I listened to O Pioneers! on my walks with the dog this last week and thoroughly enjoyed it. It’s not as rich a story as My Ántonia—everything seems simplified, though in a good way. The traction that American writers have gotten from of THE LAND is really quite astounding, and O Pioneers! is a fair example of it. Take this, from the end:

I’ve lived here a long time. There is great peace here, Carl, and freedom…. I thought when I came out of that prison, where poor Frank is, that I should never feel free again. But I do, here.” Alexandra took a deep breath and looked off into the red west.

“You belong to the land,” Carl murmured, “as you have always said. Now more than ever.”

“Yes, now more than ever. You remember what you once said about the graveyard, and the old story writing itself over? Only it is we who write it, with the best we have.”

They paused on the last ridge of the pasture, overlooking the house and the windmill and the stables that marked the site of John Bergson’s homestead. On every side the brown waves of the earth rolled away to meet the sky.

“Lou and Oscar can’t see those things,” said Alexandra suddenly. “Suppose I do will my land to their children, what difference will that make? The land belongs to the future, Carl; that’s the way it seems to me. How many of the names on the county clerk’s plat will be there in fifty years? I might as well try to will the sunset over there to my brother’s children.
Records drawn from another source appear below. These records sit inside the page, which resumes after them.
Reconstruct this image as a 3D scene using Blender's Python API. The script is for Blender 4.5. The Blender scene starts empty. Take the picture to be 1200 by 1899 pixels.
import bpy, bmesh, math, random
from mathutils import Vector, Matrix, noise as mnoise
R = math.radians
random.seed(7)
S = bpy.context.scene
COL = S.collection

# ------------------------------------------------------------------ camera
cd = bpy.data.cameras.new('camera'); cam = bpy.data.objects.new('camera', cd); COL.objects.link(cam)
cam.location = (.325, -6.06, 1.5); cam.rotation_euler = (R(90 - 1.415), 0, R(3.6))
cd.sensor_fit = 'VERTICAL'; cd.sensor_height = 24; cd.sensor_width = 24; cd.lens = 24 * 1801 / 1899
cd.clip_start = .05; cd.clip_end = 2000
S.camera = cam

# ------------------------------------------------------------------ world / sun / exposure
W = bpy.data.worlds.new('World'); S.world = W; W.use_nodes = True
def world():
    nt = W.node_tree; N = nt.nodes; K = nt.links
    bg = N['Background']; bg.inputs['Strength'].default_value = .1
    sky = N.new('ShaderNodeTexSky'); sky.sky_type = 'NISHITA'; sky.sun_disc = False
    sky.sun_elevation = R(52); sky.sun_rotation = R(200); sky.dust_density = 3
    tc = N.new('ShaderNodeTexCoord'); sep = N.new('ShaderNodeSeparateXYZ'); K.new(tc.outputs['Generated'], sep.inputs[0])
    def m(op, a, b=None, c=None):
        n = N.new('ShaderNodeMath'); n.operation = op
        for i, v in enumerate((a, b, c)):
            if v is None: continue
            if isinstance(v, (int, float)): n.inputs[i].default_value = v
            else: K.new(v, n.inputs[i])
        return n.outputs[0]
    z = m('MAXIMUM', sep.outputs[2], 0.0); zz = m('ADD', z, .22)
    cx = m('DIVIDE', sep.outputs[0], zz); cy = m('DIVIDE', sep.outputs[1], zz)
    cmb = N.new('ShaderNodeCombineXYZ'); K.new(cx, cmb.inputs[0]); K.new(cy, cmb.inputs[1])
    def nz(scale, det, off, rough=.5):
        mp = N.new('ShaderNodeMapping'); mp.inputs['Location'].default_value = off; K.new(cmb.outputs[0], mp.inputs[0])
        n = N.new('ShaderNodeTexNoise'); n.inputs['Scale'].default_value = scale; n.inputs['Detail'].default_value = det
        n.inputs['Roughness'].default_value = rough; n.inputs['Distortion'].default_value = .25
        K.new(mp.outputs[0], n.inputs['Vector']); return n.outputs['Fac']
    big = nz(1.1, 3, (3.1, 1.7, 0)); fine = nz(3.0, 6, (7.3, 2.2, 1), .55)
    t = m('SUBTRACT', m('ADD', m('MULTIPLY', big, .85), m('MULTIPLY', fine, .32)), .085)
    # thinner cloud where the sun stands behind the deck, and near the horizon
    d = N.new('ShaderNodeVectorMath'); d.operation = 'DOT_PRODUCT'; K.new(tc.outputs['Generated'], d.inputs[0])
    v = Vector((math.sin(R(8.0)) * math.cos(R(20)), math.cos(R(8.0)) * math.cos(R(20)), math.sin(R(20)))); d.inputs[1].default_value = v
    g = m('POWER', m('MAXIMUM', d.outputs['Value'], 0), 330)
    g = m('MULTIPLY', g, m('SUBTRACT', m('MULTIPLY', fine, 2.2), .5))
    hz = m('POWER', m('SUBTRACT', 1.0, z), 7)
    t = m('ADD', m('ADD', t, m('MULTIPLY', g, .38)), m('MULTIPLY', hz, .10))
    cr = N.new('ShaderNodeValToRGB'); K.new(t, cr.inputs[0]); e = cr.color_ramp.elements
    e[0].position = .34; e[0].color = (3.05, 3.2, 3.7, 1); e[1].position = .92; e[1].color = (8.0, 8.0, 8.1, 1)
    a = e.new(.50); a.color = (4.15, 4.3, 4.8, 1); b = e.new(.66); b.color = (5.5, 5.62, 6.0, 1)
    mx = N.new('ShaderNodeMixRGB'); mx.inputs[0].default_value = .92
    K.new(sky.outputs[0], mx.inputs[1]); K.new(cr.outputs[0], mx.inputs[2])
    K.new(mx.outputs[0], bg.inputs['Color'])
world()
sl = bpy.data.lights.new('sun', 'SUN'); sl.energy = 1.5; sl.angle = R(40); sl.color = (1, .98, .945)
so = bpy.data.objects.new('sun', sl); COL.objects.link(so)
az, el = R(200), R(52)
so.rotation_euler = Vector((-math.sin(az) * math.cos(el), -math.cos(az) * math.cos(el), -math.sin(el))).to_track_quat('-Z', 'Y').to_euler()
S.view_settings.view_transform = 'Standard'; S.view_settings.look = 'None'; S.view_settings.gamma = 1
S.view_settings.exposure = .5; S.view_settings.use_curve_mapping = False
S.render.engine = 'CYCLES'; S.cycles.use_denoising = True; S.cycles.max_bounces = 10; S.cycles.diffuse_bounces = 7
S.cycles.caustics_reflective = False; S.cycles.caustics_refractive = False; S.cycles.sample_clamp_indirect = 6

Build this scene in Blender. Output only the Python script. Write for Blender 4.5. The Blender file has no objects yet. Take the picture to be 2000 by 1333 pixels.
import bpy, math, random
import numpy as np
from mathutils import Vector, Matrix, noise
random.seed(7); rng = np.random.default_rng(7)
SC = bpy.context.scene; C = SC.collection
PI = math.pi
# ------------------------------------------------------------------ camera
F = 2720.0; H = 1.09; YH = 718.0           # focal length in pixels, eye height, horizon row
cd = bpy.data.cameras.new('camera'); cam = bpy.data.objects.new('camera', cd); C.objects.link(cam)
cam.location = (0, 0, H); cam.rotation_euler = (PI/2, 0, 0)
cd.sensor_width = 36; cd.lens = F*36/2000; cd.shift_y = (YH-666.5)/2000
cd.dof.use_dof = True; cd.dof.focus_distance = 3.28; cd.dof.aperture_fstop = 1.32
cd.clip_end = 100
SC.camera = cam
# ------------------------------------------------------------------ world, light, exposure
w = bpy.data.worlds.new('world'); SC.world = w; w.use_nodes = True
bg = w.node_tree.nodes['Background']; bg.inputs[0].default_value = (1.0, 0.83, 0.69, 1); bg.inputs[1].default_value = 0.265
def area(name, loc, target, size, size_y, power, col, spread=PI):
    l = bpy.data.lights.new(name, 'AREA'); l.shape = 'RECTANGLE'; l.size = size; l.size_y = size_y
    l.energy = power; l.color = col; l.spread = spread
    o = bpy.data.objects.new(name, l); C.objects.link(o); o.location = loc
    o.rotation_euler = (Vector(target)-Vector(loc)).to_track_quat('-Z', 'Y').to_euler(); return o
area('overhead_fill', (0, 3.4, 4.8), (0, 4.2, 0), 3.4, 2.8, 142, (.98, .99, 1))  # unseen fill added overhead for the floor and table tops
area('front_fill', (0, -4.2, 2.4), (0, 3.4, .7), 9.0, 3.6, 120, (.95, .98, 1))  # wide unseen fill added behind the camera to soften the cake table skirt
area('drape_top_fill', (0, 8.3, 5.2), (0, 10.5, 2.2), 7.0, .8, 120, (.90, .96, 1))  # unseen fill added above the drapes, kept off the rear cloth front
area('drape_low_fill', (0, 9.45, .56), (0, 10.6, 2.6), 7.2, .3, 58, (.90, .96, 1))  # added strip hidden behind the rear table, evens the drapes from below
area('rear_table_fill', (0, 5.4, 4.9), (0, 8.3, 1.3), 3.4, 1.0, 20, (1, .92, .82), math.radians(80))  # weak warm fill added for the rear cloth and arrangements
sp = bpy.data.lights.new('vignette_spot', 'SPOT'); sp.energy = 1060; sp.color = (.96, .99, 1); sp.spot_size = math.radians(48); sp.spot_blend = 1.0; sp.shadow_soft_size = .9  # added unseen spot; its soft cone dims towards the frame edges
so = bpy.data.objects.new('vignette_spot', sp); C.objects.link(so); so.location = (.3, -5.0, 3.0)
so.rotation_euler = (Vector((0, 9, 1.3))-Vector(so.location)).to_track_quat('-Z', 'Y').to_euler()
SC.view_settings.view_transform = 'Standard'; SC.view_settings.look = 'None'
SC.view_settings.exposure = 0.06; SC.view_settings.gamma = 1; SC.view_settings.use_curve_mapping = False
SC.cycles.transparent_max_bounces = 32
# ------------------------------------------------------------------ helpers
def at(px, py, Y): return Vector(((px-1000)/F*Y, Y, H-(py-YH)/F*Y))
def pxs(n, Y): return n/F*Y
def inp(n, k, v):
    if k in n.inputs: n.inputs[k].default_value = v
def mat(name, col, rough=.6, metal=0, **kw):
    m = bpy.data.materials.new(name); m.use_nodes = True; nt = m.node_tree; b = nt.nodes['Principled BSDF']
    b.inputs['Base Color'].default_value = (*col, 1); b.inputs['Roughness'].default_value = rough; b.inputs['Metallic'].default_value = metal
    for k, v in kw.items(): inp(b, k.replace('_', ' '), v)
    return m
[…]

We come and go, but the land is always here. And the people who love it and understand it are the people who own it—for a little while.”

Our Good Earth, by Thomas Hart Benton

Carl looked at her wonderingly. She was still gazing into the west, and in her face there was that exalted serenity that sometimes came to her at moments of deep feeling. The level rays of the sinking sun shone in her clear eyes.

Of course, such clear eyes only exist in novels, but what pretty pictures they are! By the time Cather wrote the novel, she was already an accomplished writer and had left Nebraska long behind—her own attachment to THE LAND was minimal. But regionalism is only like realism, just as realism is only like reality….

But it is late and I am rambling. It is a good book, but just as important is this: the reader of the audiobook, “rachelellen,” is quite good. I recommend listening for her lyrical performance. If you support Librivox in no other way, at least do its readers the honor of a listen.